:: Data shown

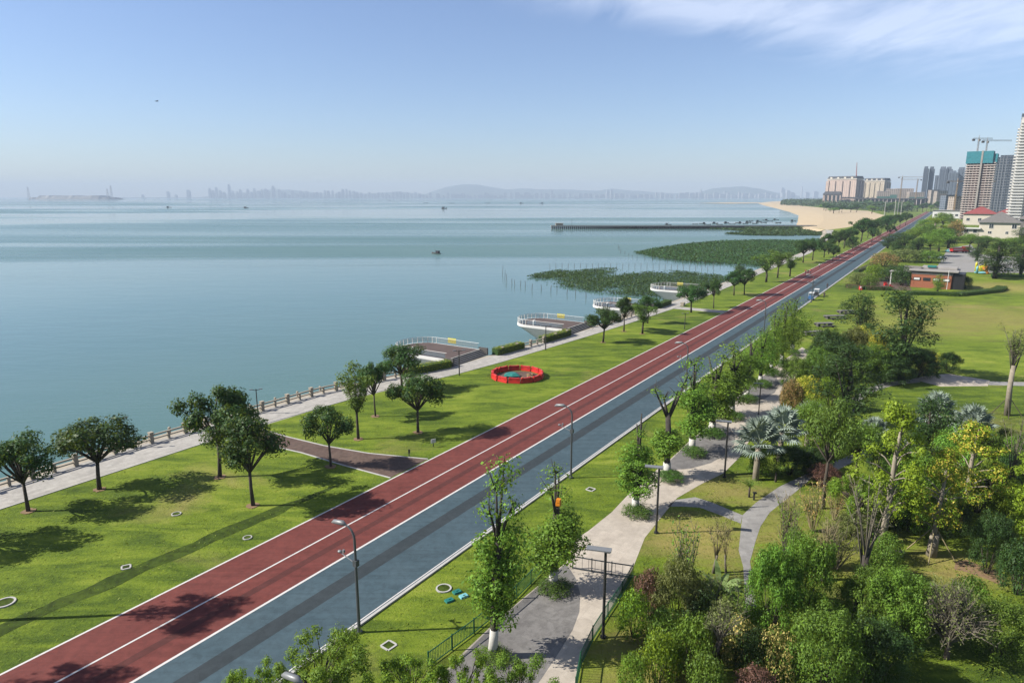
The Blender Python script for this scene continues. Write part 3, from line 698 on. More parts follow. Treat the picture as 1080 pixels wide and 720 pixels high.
for i, (px, py, k, s, lab) in enumerate(BT):
    if not used[k]: o = bp[k]; used[k] = True
    else: o = copy_tree(bp[k])
    o.location = (*G(px, py, SEA), SEA); o.rotation_euler = (0,0,(i*37 % 60-30)/57+ (0 if i % 3 else 3.1)); o.scale = (s,s,s)
    tag(o, lab, 'boat', 'fishing boats on the bay')
# dark low island terminal at far left with its mast and lattice towers
Yi = 6800
x0, _ = at_y(30, Yi); x1, _ = at_y(114, Yi)
o = thing('island_quay', 'long dark low island quay far out on the left', 'island', (x0, Yi, SEA)); w = x1-x0
mb = MB(); rr = random.Random(8); k = 24
tops = [(w*i/k, 12+rr.uniform(-3,3)+(24 if 2 < i < k-2 else 6)) for i in range(k+1)]
for (a, ha), (b, hb) in zip(tops, tops[1:]): mb.add([(a,0,0),(b,0,0),(b,20,hb),(a,20,ha),(a,300,0),(b,300,0),(b,200,hb),(a,200,ha)], [(0,1,2,3),(4,7,6,5),(3,2,6,7)])
mb.build('embankment', M['black'], o)
def lattice(px, top, label):
    X, _ = at_y(px, Yi); z = top_z(Yi, top)
    o = thing('lattice_tower', label, 'tower', (X, Yi-30, SEA)); mb = MB()
    for sx in (-9,9):
        for sy in (-9,9): mb.tube([(sx,sy,0),(sx*.4,sy*.4,z)], 1.3, 4)
    mb.build('leg', M['cranew'], o)
    mb = MB()
    for j in range(7): mb.box((0,0,z*j/7+6),(18*(1-.6*j/7),18*(1-.6*j/7),2.5))
    mb.build('bracing', M['cranew'], o)
lattice(116, 199, 'left one of two pale lattice towers at the end of the island quay'); lattice(120, 195.5, 'right taller one of two pale lattice towers at the end of the island quay')
lattice(33, 197, 'lone thin mast at the left end of the island quay')
# gliding bird
mb = MB(); mb.tube([(-.35,0,0),(-.1,0,.03),(.25,0,.04),(.45,0,.02)], [.02,.09,.08,.02], 6)
mb.add([(-.1,0,.05),(.2,0,.05),(.05,-.75,.16),(-.12,-.7,.15),(-.1,0,.02),(.2,0,.02)], [(0,1,2,3),(4,3,2,5)]); mb.add([(-.1,0,.05),(.2,0,.05),(.05,.75,.16),(-.12,.7,.15),(-.1,0,.02),(.2,0,.02)], [(3,2,1,0),(5,2,3,4)])
bx, by = at_y(194, 110); o = mb.build('bird', M['bird'], None, (bx, 110, top_z(110, 107)), 1.0); tag(o, 'small dark bird gliding in the sky over the bay', 'bird'); o.location.z = top_z(110,107); o.scale = (.7,.7,.7)
# ------------------------------------------------------------------ vegetation
def leaf_mesh(name, pts, nrm, size, mat, aspect=.5, seed=0):
    """one small folded leaf per point"""
    r = np.random.default_rng(seed); pts = np.asarray(pts, float); n = len(pts)
    nrm = np.asarray(nrm, float)+r.normal(0, .45, (n,3)); nrm /= np.linalg.norm(nrm, axis=1, keepdims=True)+1e-9
    t = np.cross(nrm, r.normal(0, 1, (n,3))); t /= np.linalg.norm(t, axis=1, keepdims=True)+1e-9
    b = np.cross(nrm, t); s = size*r.uniform(.45, 1.0, (n,1))*(1+.6*(r.random((n,1)) > .8))
    a0 = pts-t*s*.5; a1 = pts+b*s*aspect*.5+nrm*s*.06; a2 = pts+t*s*.5; a3 = pts-b*s*aspect*.5+nrm*s*.06
    v = np.stack([a0,a1,a2,a3], 1).reshape(-1,3)
    me = bpy.data.meshes.new(name); me.vertices.add(n*4); me.vertices.foreach_set('co', v.ravel())
    me.loops.add(n*4); me.loops.foreach_set('vertex_index', np.arange(n*4))
    me.polygons.add(n); me.polygons.foreach_set('loop_start', np.arange(0, n*4, 4)); me.polygons.foreach_set('loop_total', np.full(n, 4))
    mats = mat if isinstance(mat, (list, tuple)) else [mat]
    for m in mats: me.materials.append(m)
    if len(mats) > 1: me.polygons.foreach_set('material_index', (r.random(n) < .35).astype(int))
    me.update(calc_edges=True); return me
def clumps_pts(clumps, n, seed, fill=.45, up=.25):
    r = np.random.default_rng(seed); w = np.array([c[3]**2*(c[4] if len(c) > 4 else 1) for c in clumps]); k = r.choice(len(clumps), n, p=w/w.sum())
    c = np.array([c[:4] for c in clumps])[k]
    d = r.normal(0, 1, (n,3)); d[:,2] += up; d /= np.linalg.norm(d, axis=1, keepdims=True)
    lump = 1+.22*np.sin(d[:,0:1]*5+k[:,None]*1.7)*np.cos(d[:,1:2]*6+k[:,None])+.14*np.sin(d[:,2:3]*9+k[:,None]*2.3)
    rad = c[:,3:4]*(fill+(1-fill)*r.random((n,1))**.6)*lump
    p = c[:,:3]+d*rad*np.array([1,1,.85]); return p, d+np.array([0,0,.35])
class Kind: pass
KINDS = {}
def add_kind(key, parts, h, w):
    """parts: list of (name, mesh, child parts)"""
    k = Kind(); k.parts, k.h, k.w = parts, h, w; KINDS.setdefault(key, []).append(k)
def limbs(mb, start, ends, r0, r1, rng, mat=0, n=5):
    s = np.array(start, float)
    for e in ends:
        e = np.array(e, float); mid = (s+e)/2+np.array([rng.uniform(-.2,.2),rng.uniform(-.2,.2),rng.uniform(0,.3)])
        mb.tube([s, mid, e], [r0, (r0+r1)/2, r1], n, mat)
def finish(key, clumps, nleaf, leaf, size, trunk, bark, seed, aspect=.5, fill=.45, up=.25, extra=(), tname='trunk', cname='crown'):
    p, nn = clumps_pts(clumps, nleaf, seed, fill, up)
    cm = leaf_mesh(cname, p, nn, size, leaf, aspect, seed); tm = trunk.mesh(tname, bark, True)
    h = float(np.percentile(p[:,2], 99.8)); w = float(p[:,0].max()-p[:,0].min())*.96
    add_kind(key, [(tname, tm), (cname, cm)]+list(extra), h, w)
# lawn trees by the sea: short trunk, forked limbs, lumpy dark crown
for v in range(4):
    rng = random.Random(20+v); cl = []; mb = MB()
    for i in range(17):
        a = i*2.4+rng.uniform(-.7,.7); rr = 2.45*math.sqrt((i+.2)/17)*rng.uniform(.7,1.12)
        cl.append((rr*math.cos(a)*(1.15 if v % 2 else 1), rr*math.sin(a)*(.85 if v % 2 else 1), 4.7-rr*.30+rng.uniform(-.85,.75), rng.uniform(.5,1.05)))
    mb.tube([(0,0,-.1),(.03,.02,1.2),(.0,.05,2.2)], [.16,.12,.11], 7)
    limbs(mb, (0,.05,2.2), [c[:3] for c in cl], .085, .03, rng)
    finish('sea', cl, 7500, L['sea'], .23, mb, M['bark'], 20+v, .55, .40)
for v in range(2):   # looser, yellower lawn tree
    rng = random.Random(40+v); cl = []; mb = MB()
    for i in range(9):
        a = i*2.4+rng.uniform(-.5,.5); rr = [0,.8,1.5][min(2, i//3)]*rng.uniform(.7,1.2)
        cl.append((rr*math.cos(a), rr*math.sin(a), 3.2+i*.32+rng.uniform(-.3,.3), rng.uniform(.6,.95)))
    mb.tube([(0,0,-.1),(.05,0,1.4),(0,0,2.4),(0,0,5)], [.15,.12,.10,.04], 7); limbs(mb, (0,0,2.2), [c[:3] for c in cl], .06, .02, rng)
    finish('loose', cl, 3800, L['mid'], .21, mb, M['bark'], 40+v, .5, .35)
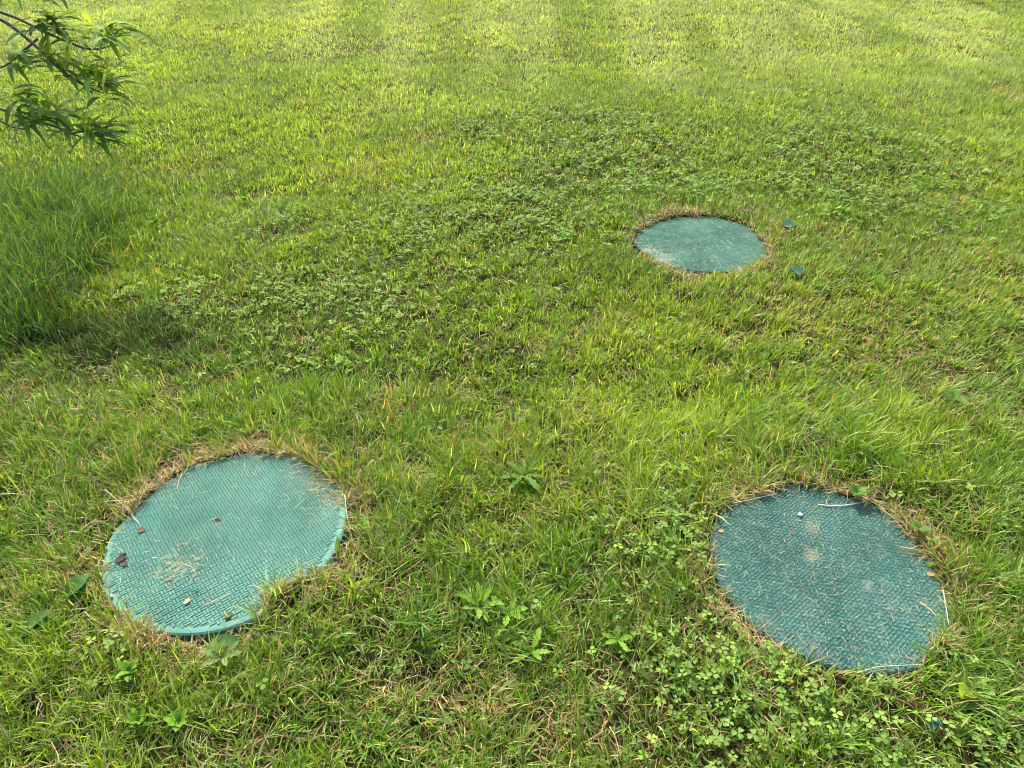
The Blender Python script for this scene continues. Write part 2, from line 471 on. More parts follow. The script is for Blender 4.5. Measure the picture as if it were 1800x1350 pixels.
CLOVER = [S(1000,205,80,20,1), S(850,230,60,25,.9), S(1060,290,170,60,1), S(900,380,190,60,.8), S(1530,280,170,70,.9), S(1480,340,120,30,.6), S(1130,240,100,40,.8), S(450,530,170,45,.7),
          S(760,420,150,50,.55), S(640,540,120,50,.5), S(1150,920,100,90,.75), S(1170,1000,110,60,.75), S(1240,1220,150,110,.75), S(1480,1270,230,80,.8), S(1370,1190,80,40,.5), S(1700,910,100,50,.45),
          S(1380,240,40,60,.5), S(480,400,90,25,.4), S(1560,400,100,20,.3), S(870,760,60,20,.3), S(240,1180,60,40,.4), S(1620,1290,200,60,.5), S(990,430,70,30,.4), S(1300,1100,60,40,.5), S(340,560,60,30,.5),
          S(520,660,90,25,.6), S(1290,330,160,25,.5), S(1110,1290,100,60,.5), S(280,90,160,30,.15)]

def rootz(x, y): return height(x, y)

# ------------------------------------------------------------------ grass
GREEN  = np.array((0.110, 0.234, 0.016))
YELLOW = np.array((0.248, 0.378, 0.018))
BLUEG  = np.array((0.068, 0.155, 0.020))
PALEG  = np.array((0.340, 0.440, 0.190))
STRAW  = np.array((0.420, 0.330, 0.150))
RUST   = np.array((0.235, 0.165, 0.075))

def mixc(a, b, t): return a*(1-t[:, None]) + b*t[:, None]

def scatter(n, x0, x1, y0, y1, wedge=None):
    x = rng.uniform(x0, x1, n); y = rng.uniform(y0, y1, n)
    if wedge is not None:
        k = abs(x) < wedge[0] + wedge[1]*y
        x, y = x[k], y[k]
    return x, y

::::

→ Written task:
Beginning at the line that holds "were 1800x1350 pixels.", reproduce each line of the records above down to and including the last one.

→ Correct result:
The Blender Python script for this scene continues. Write part 2, from line 471 on. More parts follow. The script is for Blender 4.5. Measure the picture as if it were 1800x1350 pixels.
CLOVER = [S(1000,205,80,20,1), S(850,230,60,25,.9), S(1060,290,170,60,1), S(900,380,190,60,.8), S(1530,280,170,70,.9), S(1480,340,120,30,.6), S(1130,240,100,40,.8), S(450,530,170,45,.7),
          S(760,420,150,50,.55), S(640,540,120,50,.5), S(1150,920,100,90,.75), S(1170,1000,110,60,.75), S(1240,1220,150,110,.75), S(1480,1270,230,80,.8), S(1370,1190,80,40,.5), S(1700,910,100,50,.45),
          S(1380,240,40,60,.5), S(480,400,90,25,.4), S(1560,400,100,20,.3), S(870,760,60,20,.3), S(240,1180,60,40,.4), S(1620,1290,200,60,.5), S(990,430,70,30,.4), S(1300,1100,60,40,.5), S(340,560,60,30,.5),
          S(520,660,90,25,.6), S(1290,330,160,25,.5), S(1110,1290,100,60,.5), S(280,90,160,30,.15)]

def rootz(x, y): return height(x, y)

# ------------------------------------------------------------------ grass
GREEN  = np.array((0.110, 0.234, 0.016))
YELLOW = np.array((0.248, 0.378, 0.018))
BLUEG  = np.array((0.068, 0.155, 0.020))
PALEG  = np.array((0.340, 0.440, 0.190))
STRAW  = np.array((0.420, 0.330, 0.150))
RUST   = np.array((0.235, 0.165, 0.075))

def mixc(a, b, t): return a*(1-t[:, None]) + b*t[:, None]

def scatter(n, x0, x1, y0, y1, wedge=None):
    x = rng.uniform(x0, x1, n); y = rng.uniform(y0, y1, n)
    if wedge is not None:
        k = abs(x) < wedge[0] + wedge[1]*y
        x, y = x[k], y[k]
    return x, y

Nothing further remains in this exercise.